The national colours of Italy are green, white, and red, collectively known in Italian as il tricolore (the tricolour). In sport in Italy, azure has been used or adopted as the colour for many national teams, the first being the men's football team in 1910.
The tricolore was symbolically important preceding and throughout the Risorgimento leading to Italian unification. In September 1794, Luigi Zamboni and Giambattista de Rolandis created a flag by uniting the white and red of the flag of Bologna with green, a symbol of liberty and hope that the populace of Italy join the revolution begun in Bologna to oust the foreign occupying forces. This tricolore was considered a symbol of redemption that from its creation was "consecrated to immortality of the triumph of faith, virtue, and sacrifice" of those who created it.
Napoleon Bonaparte, in a letter from Milan to an executive director on 11 October 1796, stated that the Legione Lombarda had chosen these colours as the national colours. In a solemn ceremony at the Piazza del Duomo on 16 November 1796, a military flag was presented to the Legione Lombarda, which would become a unit in the Cisalpine Republic (1797–1802) military, and was the first tricolore military standard to fly at the head of an Italian military unit. The first official Italian flag was created for the Cispadane Republic (1796–1797) in Reggio Emilia on 7 January 1797 based on a proposal by government deputy Giuseppe Compagnoni.

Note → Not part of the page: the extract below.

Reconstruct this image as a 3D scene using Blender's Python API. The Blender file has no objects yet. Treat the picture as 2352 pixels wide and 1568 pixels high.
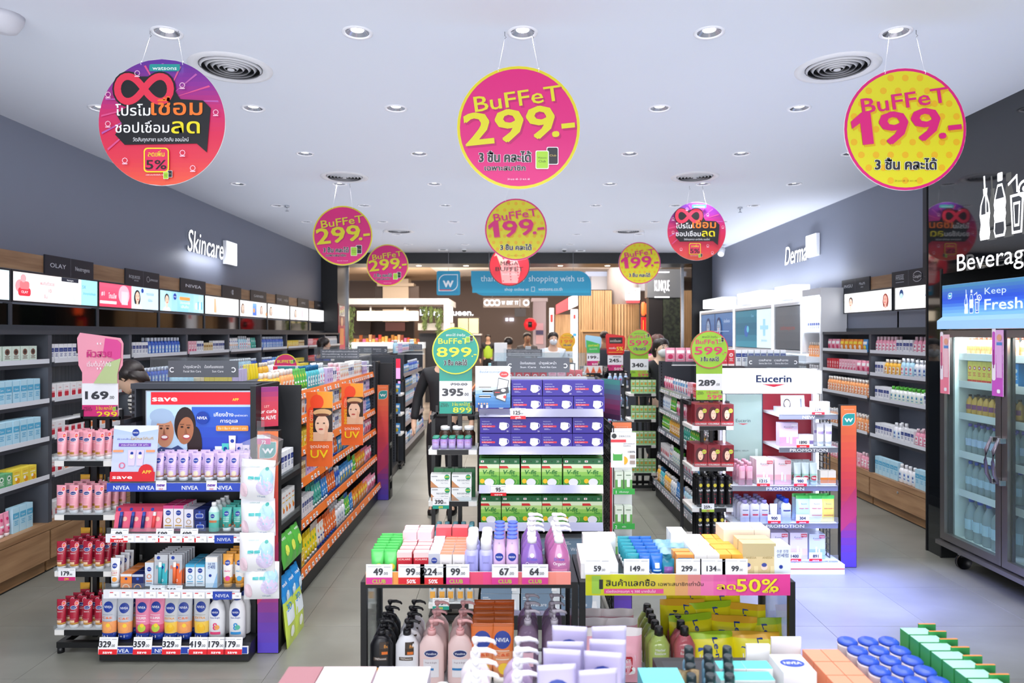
import bpy, bmesh, math, random
from math import sin, cos, pi, sqrt, radians
random.seed(7)
SC = bpy.context.scene
COL = SC.collection
# ---------------------------------------------------------------- camera, world, exposure
F, VX, VY, H = 1568.0, 1174.0, 768.0, 1.70      # focal length in px, vanishing point, eye height
cam = bpy.data.cameras.new('camera'); camo = bpy.data.objects.new('camera', cam); COL.objects.link(camo)
camo.location = (0, 0, H); camo.rotation_euler = (radians(90), 0, 0)
cam.sensor_width = 36; cam.lens = 24; cam.shift_x = (1176 - VX) / 2352; cam.shift_y = -(784 - VY) / 2352
cam.clip_start = .05; cam.clip_end = 200
cam.dof.use_dof = True; cam.dof.focus_distance = 3.7; cam.dof.aperture_fstop = 3.2
SC.camera = camo
SC.view_settings.view_transform = 'Standard'; SC.view_settings.look = 'None'
SC.view_settings.exposure = 0.0; SC.view_settings.gamma = 1; SC.view_settings.use_curve_mapping = False
SC.cycles.diffuse_bounces = 3; SC.cycles.glossy_bounces = 3; SC.cycles.transmission_bounces = 4; SC.cycles.transparent_max_bounces = 12
wd = bpy.data.worlds.new('world'); SC.world = wd; wd.use_nodes = True
wd.node_tree.nodes['Background'].inputs[0].default_value = (.80, .88, 1, 1)
wd.node_tree.nodes['Background'].inputs[1].default_value = 1.0
CZ = H + 1.57                                     # ceiling height
def area(name, loc, sx, sy, power, col=(1, 1, 1), rot=(0, 0, 0), shape='RECTANGLE', spread=180):
    l = bpy.data.lights.new(name, 'AREA'); l.shape = shape; l.size = sx; l.energy = power; l.color = col
    if shape == 'RECTANGLE': l.size_y = sy
    l.spread = radians(spread)
    o = bpy.data.objects.new(name, l); o.location = loc; o.rotation_euler = rot; COL.objects.link(o); return o
LROWS = [3.55 + 1.19 * k for k in range(8)]
LCOLS = [-2.85, -1.79, -.80, .06, 1.03, 2.0, 2.95]
for _y in [2.36 - 1.19, 2.36] + LROWS:
    for _x in LCOLS[1:6] if _y > 3.6 else LCOLS[1:6]:
        area('downlight_lamp', (_x, _y, CZ - .012), .07, .07, 6.5, (1, .97, .96), shape='DISK', spread=130)
area('front_fill', (0, -5.0, 2.3), 8, 3.0, 430, (1, .98, 1), (radians(90), 0, 0))  # unseen fill lamp behind the camera, added to brighten goods that face it
area('mall_light', (0, 19, 3.7), 9, 9, 1300, (1, .87, .76))
area('mall_front_fill', (0, 14.2, 3.3), 6.5, .4, 260, (1, .88, .78), (radians(80), 0, 0))  # fill added behind the portal beam to brighten the mall fronts, no real fitting
area('ceiling_fill', (.1, 6, 2.35), 6.4, 13, 165, (.84, .89, 1), (pi, 0, 0))  # added lamp facing up, stands in for light bounced onto the ceiling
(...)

The formation of the Cisalpine Republic was decreed by Napoleon on 29 June 1797, and consisted of most of the Cispadane Republic and Transpadane Republic (1796–1797), which included between them Milan, Mantua, the portion of Parma north of the Po river, Bologna, Ferrara, and Romagna, and later the Venetian Republic. Its flag was proclaimed to be the tricolore, representing the "red and white of Bologna and the green of liberty".